** start of Data lines **

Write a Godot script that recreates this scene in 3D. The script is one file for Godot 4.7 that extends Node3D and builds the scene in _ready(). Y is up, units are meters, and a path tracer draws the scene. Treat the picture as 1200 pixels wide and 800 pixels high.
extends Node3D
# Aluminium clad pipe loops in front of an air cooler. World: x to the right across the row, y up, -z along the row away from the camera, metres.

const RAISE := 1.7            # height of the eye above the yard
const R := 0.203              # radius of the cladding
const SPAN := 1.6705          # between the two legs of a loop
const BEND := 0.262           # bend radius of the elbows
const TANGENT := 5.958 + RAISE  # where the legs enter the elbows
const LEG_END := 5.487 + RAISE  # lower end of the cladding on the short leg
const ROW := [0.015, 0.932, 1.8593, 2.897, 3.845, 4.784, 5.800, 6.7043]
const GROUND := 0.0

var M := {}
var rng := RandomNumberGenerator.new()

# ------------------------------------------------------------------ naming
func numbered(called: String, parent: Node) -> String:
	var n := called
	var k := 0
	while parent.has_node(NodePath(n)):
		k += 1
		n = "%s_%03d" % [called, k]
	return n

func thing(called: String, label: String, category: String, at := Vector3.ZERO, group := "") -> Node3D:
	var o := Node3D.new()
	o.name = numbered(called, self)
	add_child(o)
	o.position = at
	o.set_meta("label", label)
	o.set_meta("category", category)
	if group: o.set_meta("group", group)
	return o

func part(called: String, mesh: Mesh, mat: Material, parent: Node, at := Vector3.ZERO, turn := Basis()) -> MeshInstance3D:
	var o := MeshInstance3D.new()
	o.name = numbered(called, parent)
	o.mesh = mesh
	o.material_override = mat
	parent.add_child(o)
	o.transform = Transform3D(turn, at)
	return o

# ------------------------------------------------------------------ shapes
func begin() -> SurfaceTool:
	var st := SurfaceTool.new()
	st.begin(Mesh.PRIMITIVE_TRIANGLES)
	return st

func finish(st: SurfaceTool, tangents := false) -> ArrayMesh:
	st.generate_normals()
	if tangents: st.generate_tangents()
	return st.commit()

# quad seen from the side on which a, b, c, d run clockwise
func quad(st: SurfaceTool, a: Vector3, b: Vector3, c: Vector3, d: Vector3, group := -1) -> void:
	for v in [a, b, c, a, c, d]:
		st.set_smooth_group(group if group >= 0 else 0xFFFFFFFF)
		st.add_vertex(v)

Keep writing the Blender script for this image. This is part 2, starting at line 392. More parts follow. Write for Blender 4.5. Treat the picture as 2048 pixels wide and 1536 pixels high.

** end of Data lines **

Return what is listed above, exactly and completely.

Solution for this task
Write a Godot script that recreates this scene in 3D. The script is one file for Godot 4.7 that extends Node3D and builds the scene in _ready(). Y is up, units are meters, and a path tracer draws the scene. Treat the picture as 1200 pixels wide and 800 pixels high.
extends Node3D
# Aluminium clad pipe loops in front of an air cooler. World: x to the right across the row, y up, -z along the row away from the camera, metres.

const RAISE := 1.7            # height of the eye above the yard
const R := 0.203              # radius of the cladding
const SPAN := 1.6705          # between the two legs of a loop
const BEND := 0.262           # bend radius of the elbows
const TANGENT := 5.958 + RAISE  # where the legs enter the elbows
const LEG_END := 5.487 + RAISE  # lower end of the cladding on the short leg
const ROW := [0.015, 0.932, 1.8593, 2.897, 3.845, 4.784, 5.800, 6.7043]
const GROUND := 0.0

var M := {}
var rng := RandomNumberGenerator.new()

# ------------------------------------------------------------------ naming
func numbered(called: String, parent: Node) -> String:
	var n := called
	var k := 0
	while parent.has_node(NodePath(n)):
		k += 1
		n = "%s_%03d" % [called, k]
	return n

func thing(called: String, label: String, category: String, at := Vector3.ZERO, group := "") -> Node3D:
	var o := Node3D.new()
	o.name = numbered(called, self)
	add_child(o)
	o.position = at
	o.set_meta("label", label)
	o.set_meta("category", category)
	if group: o.set_meta("group", group)
	return o

func part(called: String, mesh: Mesh, mat: Material, parent: Node, at := Vector3.ZERO, turn := Basis()) -> MeshInstance3D:
	var o := MeshInstance3D.new()
	o.name = numbered(called, parent)
	o.mesh = mesh
	o.material_override = mat
	parent.add_child(o)
	o.transform = Transform3D(turn, at)
	return o

# ------------------------------------------------------------------ shapes
func begin() -> SurfaceTool:
	var st := SurfaceTool.new()
	st.begin(Mesh.PRIMITIVE_TRIANGLES)
	return st

func finish(st: SurfaceTool, tangents := false) -> ArrayMesh:
	st.generate_normals()
	if tangents: st.generate_tangents()
	return st.commit()

# quad seen from the side on which a, b, c, d run clockwise
func quad(st: SurfaceTool, a: Vector3, b: Vector3, c: Vector3, d: Vector3, group := -1) -> void:
	for v in [a, b, c, a, c, d]:
		st.set_smooth_group(group if group >= 0 else 0xFFFFFFFF)
		st.add_vertex(v)

Keep writing the Blender script for this image. This is part 2, starting at line 392. More parts follow. Write for Blender 4.5. Treat the picture as 2048 pixels wide and 1536 pixels high.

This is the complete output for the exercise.